美食エッセー少2

第16回 ジュネーヴで食べ損ねた中国式チーズフォンデュ

フランスのリヨンにいた頃、スイスのジュネーヴが鉄道で行ける距離にあるので、チーズフォンデュを食べてみようと思い立ち、リヨン・ぺラーシュ駅に赴いた。

リヨンには二つの駅があり、モダンなLYON PART DIEU、そして終着駅のLYON PERRACHE である。

日本からパリに着くと、そこで一泊し、リヨンまでTGVに乗った。リヨンは初めての街で、しかもこれから住むというのに生活するアパートも決まっていない。

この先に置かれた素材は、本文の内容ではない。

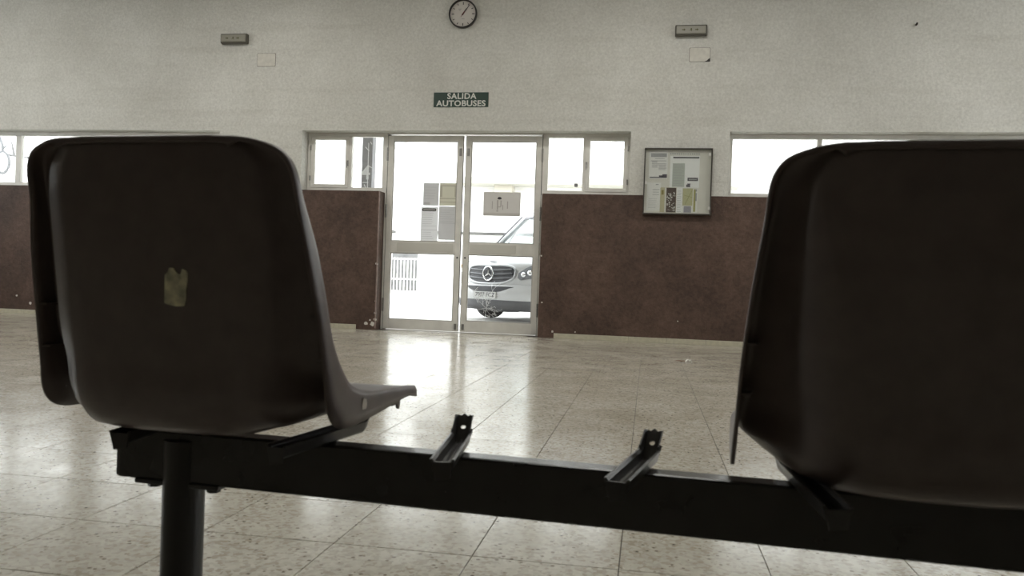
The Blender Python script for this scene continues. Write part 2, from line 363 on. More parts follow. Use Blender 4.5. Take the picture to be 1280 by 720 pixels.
strip('window_1', A0, A1, [(-9.29, -9.214), (-8.182, -8.106), (-7.257, -7.15), (-6.27, -6.20)], 'long strip window high on the wall, behind the seat with the paper patch', {3})
strip('window_4', E0 + 0.002, E1, [(1.768, 1.818), (2.712, 2.812), (3.76, 3.81), (4.70, 4.80), (5.65, 5.70)], 'long strip window high on the wall, behind the nearer seat', {2})
for (nm, x) in (('added_window_5', XL - 0.12), ('added_window_6', XR + 0.12)):
    w = empty(nm); structure(w, 'wide aluminium window added in the unseen end wall for fill daylight')
    n_ = 4; st_ = (SY1 - SY0) / n_
    boxes('frame', [(x - .03, x + .03, SY0, SY1, SZ0, SZ0 + .05), (x - .03, x + .03, SY0, SY1, SZ1 - .05, SZ1)] + [(x - .03, x + .03, max(SY0, SY0 + k * st_ - .03), min(SY1, SY0 + k * st_ + .03), SZ0 + .05, SZ1 - .05) for k in range(n_ + 1)], alu2_m, w, 0.003)
    for k in range(n_): bx('pane', x - .003, x + .003, SY0 + k * st_ + .028, SY0 + (k + 1) * st_ - .028, SZ0 + .045, SZ1 - .045, glass_m, w)
# aluminium door frame
df = boxes('door_frame', [(D0 + 0.004, -3.134, fy0, fy1 + 0.02, 0.006, OZ0 - 0.001), (-1.266, D1 - 0.003, fy0, fy1 + 0.02, 0.006, OZ0 - 0.001), (-3.196 + 0.064, -1.264, fy0, fy1 + 0.02, OZ1 - 0.010, OZ1)], alu_m, None, 0.002)
df.name = 'trim_2'
for (x0, x1) in ((-3.150, -3.118), (-1.282, -1.244)): bx('door_stop', x0, x1, WF + 0.0455, WF + 0.072, 0.006, OZ1 - 0.010, gasket_m, df)
for (x0, x1) in ((-3.1335, -3.1305), (-1.2695, -1.2655)): bx('rebate_seal', x0, x1, WF + 0.002, WF + 0.0455, 0.008, OZ1 - 0.012, gasket_m, df)
0; structure(df, 'aluminium frame around the double door')

# ------------------------------------------------------------------ the double door
def door_leaf(name, w, label, hinge_left, lower_pane_z0=0.128):
    """leaf in local coords: x 0..w from the hinge stile's outer edge when hinge_left, y 0 front face"""
    r = empty(name); structure(r, label)
    sx = 1 if hinge_left else -1
    X = lambda a, b: (min(sx * a, sx * b), max(sx * a, sx * b))
    H = 2.322; st = 0.066; t0, t1 = 0.0, 0.045
    for (a, b) in ((0, st), (w - st, w)):
        x0, x1 = X(a, b); bx('stile', x0, x1, t0, t1, 0.012, H, alu_m, r, 0.003)
    for (z0, z1, nm) in ((0.012, lower_pane_z0, 'bottom_rail'), (0.925, 1.066, 'middle_rail'), (H - 0.064, H, 'top_rail')):
        x0, x1 = X(st, w - st); bx(nm, x0, x1, t0 + 0.002, t1 - 0.002, z0, z1, alu_m, r, 0.003)
    panes = []
    for (z0, z1) in ((lower_pane_z0, 0.925), (1.066, H - 0.064)):
        x0, x1 = X(st - 0.004, w - st + 0.004)
        p = bx('pane', x0, x1, 0.020, 0.026, z0 - 0.004, z1 + 0.004, glass_m, r); panes.append(p)
        frame_rect('glazing_bead', *X(st, w - st), z0, z1, 0.010, 0.008, 0.02, mat('glazing_strip', (0.40, 0.385, 0.35), 0.5), p, 0.001)
    # pale push plate on the middle rail
    x0, x1 = X(w * 0.16 if hinge_left else w * 0.30, w - st - 0.02); bx('push_plate', x0, x1, -0.002, 0.003, 0.945, 1.046, mat('pale_plate', (0.60, 0.585, 0.53), 0.45), r, 0.001)
    for z in (2.10, 1.42, 0.30): hinge(r, sx * -0.004, z, -0.004, 0.16, 0.011)
    # flush bolts top and bottom on the meeting stile
    for (z, l) in ((2.13, 0.09), (0.07, 0.07)):
        x0, x1 = X(w - 0.046, w - 0.016)
        b = bmesh.new(); box(b, x0, x1, -0.006, 0.001, z - l / 2, z + l / 2, 0.002); tube(b, [((x0 + x1) / 2, -0.008, z - l * .4), ((x0 + x1) / 2, -0.008, z + l * .4)], 0.005, 8)
        finish('flush_bolt', b, steel_m, r)
    x0, x1 = X(w, w + 0.004); bx('meeting_gasket', x0, x1, 0.004, 0.030, 0.014, H - 0.002, gasket_m, r)
    x0, x1 = X(w - 0.042, w - 0.020)
    b = bmesh.new(); tube(b, [((x0 + x1) / 2, -0.006, 0.885), ((x0 + x1) / 2, 0.001, 0.885)], 0.011, 12); finish('lock_cylinder', b, gasket_m, r)
    return r, panes
dl, dl_p = door_leaf('door_1', 0.922, 'glazed aluminium door leaf with paper notices, nearer the brown jamb', True)
dl.location = (-3.130, WF, 0)
dr, dr_p = door_leaf('door_2', 0.906, 'glazed aluminium door leaf with one grey poster and a cracked lower pane', False, 0.140)
dr.location = (-1.270, WF, 0)
b = bmesh.new(); tube(b, [(0.003, -0.004, 0.955), (0.003, -0.035, 0.96), (0.003, -0.035, 1.08), (0.003, -0.004, 1.085)], 0.008, 8); finish('pull_handle', b, mat('pale_handle', (0.62, 0.6, 0.55), 0.4), dr)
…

今はネットがあって事前に日本からやり取りできるのかもしれないが、当時はとにかく現地に行き、そこで不動産会社をまわって住む場所を決めなければならなかった。

パリなら日本人向けの情報を集めた新聞があったが、リヨンにはない。フランスに来たはいいが、アパートがないということがとてつもなく不安で、現地にはわたしの身分を証明してくれるひとも保証してくれるひともおらず、たったひとりでフランスに乗り込み、あるのは日本国籍のパスポートとフランス大使館からもらった学生ビザしかない。

とにかくネットがない時代だったから、情報が皆無のままリヨンにやってきた。TGVがリヨン市内に入り、その車窓から見える街の風景がしっかりとしたものになり、そして終着駅であるリヨン・ぺラーシュ駅に着いたときは喜びはなく、不安で脚が震えた。もしかして家が見つからず、すぐに帰国しなければならない事態になるのではと怯えていた。家を見つけるまでのホテル滞在費がどこまで持つかわからなかった。23歳のときである。